Дело в том, что вся культура одновременна: и Овидий, и Державин, и Мандельштам, — они существуют реально и рядом в том времени, которое времени не имеет, и эта их реальность смущает, сковывает пишущего, подавляет волю. Да и как писать, зная сотни шедевров — двухстопников и трехстопников и много акцентных, смешанных и свободных стихов, — как писать, когда устойчивые обороты и ходовые словечки сами лезут под руку, и надо иметь великое мужество, или большую одержимость, или полную слепоту и забывчивость, чтобы вышло что-нибудь путное — хотя бы случайно, а чем случайней, как помним, тем и верней. Иэта случайность, непредумышленность — верный признак новизны. “Как в изобретеньях ты беден”, — сетует опять же Пушкин в эпиграмме на одного “идиллика”.
Цель поэзии — поэзия, средства — те же, — сказано на все времена.

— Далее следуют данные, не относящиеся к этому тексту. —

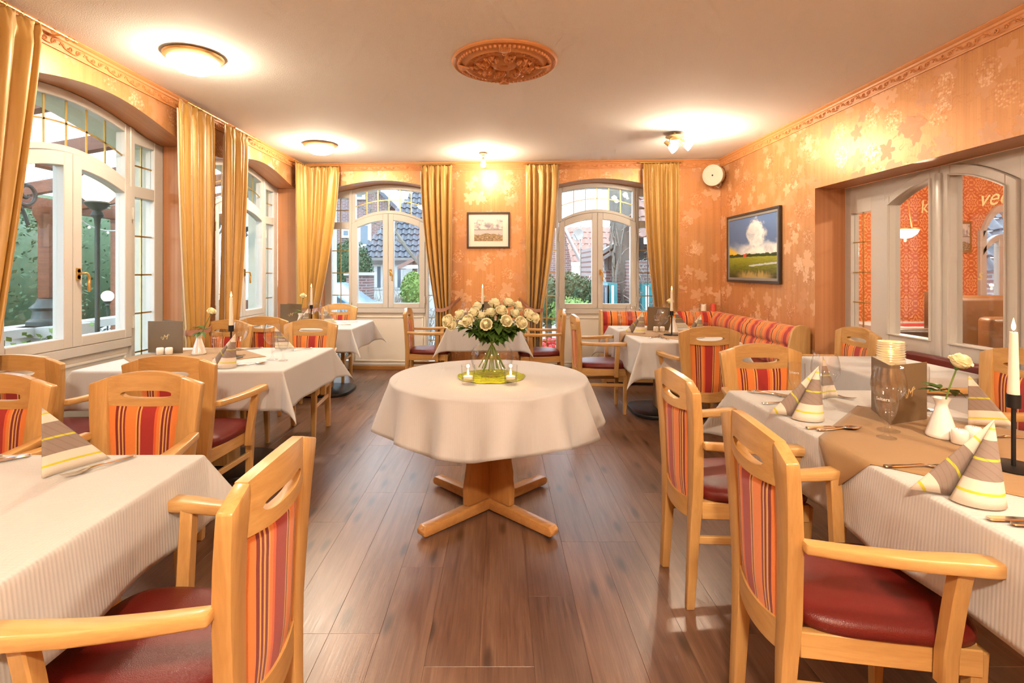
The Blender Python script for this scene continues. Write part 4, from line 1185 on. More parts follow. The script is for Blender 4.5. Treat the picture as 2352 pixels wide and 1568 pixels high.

И никакие ретрансляторы не заменят самого ее смысла, никакой масскульт ей не страшен. Ну, в худшем случае она опять уйдет в подполье, в свой подвал, пристроится где-нибудь возле бойлерной, где никого, кроме гудящих конфорок и онтологической тишины, которая окружает и пестует каждое вылупившееся слово.
Говорят, только великое остается. Пусть так. “...Но я живу, и на земли мое / Кому-нибудь любезно бытие”, — уже ответил на это современник Пушкина, заслоненный им для современников, мало понятый, но оттого не менее значительный для потомков, носивший в себе не только усмиренную гордыню, но и великое смирение. Это нравственный урок каждому, дерзнувшему взять перо.
А что до премии, которую я принимаю с глубокой благодарностью, скажу словами незабвенного Козьмы Пруткова: “Поощрение столь же необходимо гениальному писателю, сколь необходима канифоль смычку виртуоза”. А негениальному, добавлю от себя, тем более.